After last month’s Beethoven Festival, this week’s Boston Symphony program featured two composers who felt the shadow of his symphonies as a burden. Schubert never lived long enough to completely answer the question he reportedly asked himself in his teens, “Who can do anything after Beethoven?” Brahms was 43 years old before he finally formulated an answer and finished his First Symphony.
This program also marked the return of Herbert Blomstedt to Symphony Hall. Though, at 97, he needed help and support to make his way to and from the podium and conducted seated, his focus and command dispelled any appearance of frailty. Conducting from memory, his gestures remained, as always, minimal and close to his body. His glance was still as important as his hands .The first time he raised an arm above his head it had a dramatic effect as he cued the brass chorale in the final movement of the Brahms. Clarity, balance and dialogue between and among sections – hallmarks of a Blomstedt performance – were abetted by his seating the orchestra with second violins to his right, cellos next to the first violins and double basses behind them along the stage right corner wall. The violas faced him with woodwinds behind and brass spread out along the back wall.
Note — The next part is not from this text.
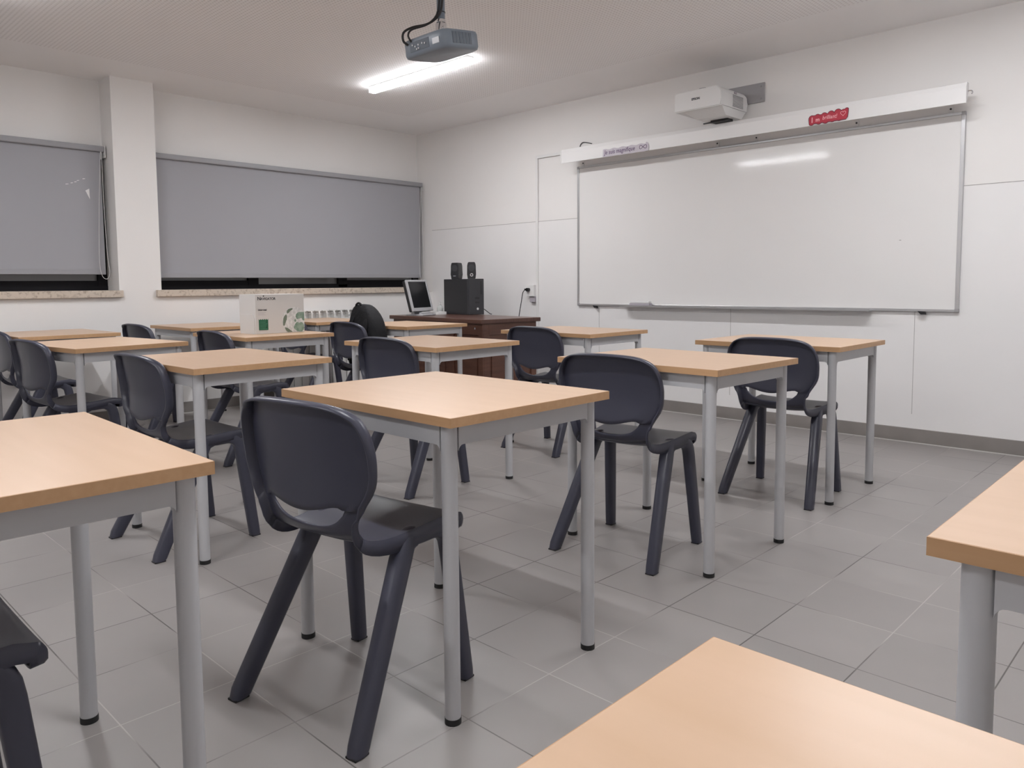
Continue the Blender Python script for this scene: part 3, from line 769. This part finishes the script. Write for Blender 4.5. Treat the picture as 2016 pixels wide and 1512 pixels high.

Schubert’s Sixth shows the composer trying on new clothes as he continues to synthesize what has come before and what is present to refine his own symphonic voice. The flashiest piece of attire comes from Rossini, whose work was captivating Vienna at the time and whose influence is most clearly heard in the winds. Schubert makes them a driving force rather than a secondary one. Blomstedt’s seating and use of a smaller orchestra brought their keystone role and agile interplay with the strings even more to the fore. The symphony sang and bubbled brightly with high spirits and the Scherzo flashed an impish wink at the third movement of Beethoven’s Seventh.